On the day he resigned last week, newsweekly Der Spiegel published a sort of last will and testament for Platzeck. The article, “Platzeck returns!” was actually meant as a contribution by the party chairman to the new SPD policy statement, which the presidium was to discuss that very day. Now in its fourth draft, the SPD was trying to revamp its 1989 “Berlin programme.” But the discussion never started because Platzeck had resigned.

In Der Spiegel, Platzeck rejected the “old-style welfare state.” This was “too dependent on transfers of social costs and was curative” rather than preventative. To that extent, he agrees with government policy.

At the same time, he warned against “dividing society into winners and losers” and called for “a new social contract.” He argues for a “preventative welfare state,” which “invests in people and their potential far more strongly than previous welfare state models,” encourages work, relies more on preventative health measures and averts poverty. This clearly calls for “more public investment in social services, in education and knowledge, in innovation and infrastructure... If we in Germany want to be economically successful in the 21st century, we must rely on outstanding products and services instead of on cheap wages, and on long-term growth instead of on short term profit.”

These are noncommittal, nebulous phrases. Nevertheless, those who set the tone in the SPD leadership were not prepared to grant their party chairman even this verbal room for manoeuvre and repeatedly undermined his authority. In reality vice-chancellor Müntefering decided government policy in discussion with Chancellor Merkel, without informing the party leadership in the SPD headquarters—the Willy Brandt House. Thus Müntefering’s plan to raise the pension age to 67 was allegedly made without him previously informing the party chairman.

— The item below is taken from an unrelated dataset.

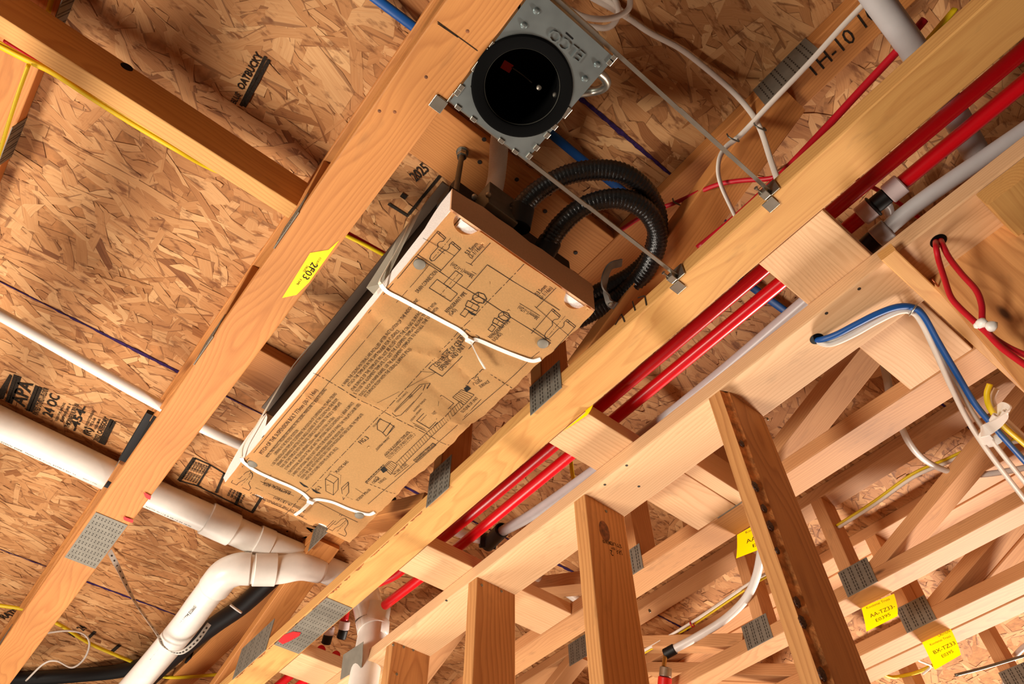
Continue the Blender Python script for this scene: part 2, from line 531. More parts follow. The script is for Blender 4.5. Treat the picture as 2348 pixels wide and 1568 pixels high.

The same day Platzeck’s piece appeared in Der Spiegel, Finance Minister Peer Steinbrück (SPD) published an article in the daily Tagespiegel, which advocated a ruthless reversal in social and financial policies. Steinbrück wants to halve corporation tax from the present 25 percent to 12 or 15 percent, financing these tax breaks by further cuts in the welfare state. According to the slogan “encouragement [to work] rather than [benefit] support,” only “that which actively works” will remain. Whatever “leads to passivity and exaggerated social demands” should be cut away. The relative weights “of “personal responsibility and social solidarity” should be redefined. The “basic principle of a modern welfare state,” according to Steinbrück, should not be the “equality of outcomes” (i.e. the equalisation of people’s circumstances), but the “equality of opportunity,” which is just another way of saying society should run according to the principle of dog-eat-dog.

Chairman Beck

The 57 year-old Kurt Beck is qualified to replace Platzeck above all because he is the only remaining social democratic premier in a substantial West German state. The state premiers in East Germany, Klaus Wowereit in Berlin and Harald Ringsdorff in Mecklenburg Pomerania, both govern in alliance with the Left Party, and so do not fit into the spectrum of the grand coalition.

Beck has governed in Mainz, the state capital of Rhineland Palatinate, for 12 years in a coalition with the liberals. In state elections at the end of March, he was able to slightly improve his vote, and since the Greens failed to gain representation in the state, parliament was able to form an SPD majority government. This election success, the SPD’s only one for many years, can be attributed to the fact that during his period in office in the largely rural state of Rhineland Palatinate Beck gave himself the aura of a “lord of the manor.” Among the winegrowers of the Rhine and Mosel, Beck now counts as one of their own. “Local” and “affable” are the most frequent words used in connection with his name.

But so far, Beck has not been associated with political principles or vision. He could just as well belong to the CDU. His political horizon barely exceeds that of a village mayor, an office he held for a long time. According to Beck, what is important is what is “concrete,” it’s not just about fundamentals, Die Zeit quoted him saying, and commented: “Programmatic work has not been Beck’s speciality so far, he is a man of political practice.” According to the Süddeutsche Zeitung, Beck’s principle is pragmatism—i.e. he has no principles.

This mixture of pragmatism, intellectual ignorance and rural backwardness qualifies Beck for the presidency of a party that regards its major task as abolishing all past social achievements. Beck, who has been an SPD member since 1972, rising through the political ranks, in contrast to Platzeck, knows how to organize power struggles behind closed doors.

Beck will keep the same personnel as his predecessor, with the 33-year old Hubertus Heil remaining General Secretary. Heil is a leading member of a network of younger SPD politicians who stress a “pragmatic” and “undogmatic” approach to social and political issues, and who are primarily interested in promoting their own careers.

Beck has appointed the 44-year old Jens Bullerjahn as his new deputy, bringing him to Berlin from Saxony Anhalt, where he only recently entered a grand coalition with the CDU. This is a clear indication that for Beck, the Christian Democrats and FDP remain the preferential coalition partners.

How long Beck can cling to the SPD leadership remains to be seen. Possible successors are already in the starting blocks: Finance Minister Peer Steinbrück and Environment Secretary Sigmar Gabriel have made no secret about their ambitions. What is clear, however, is that Beck will be unable to stop the further decay of the SPD.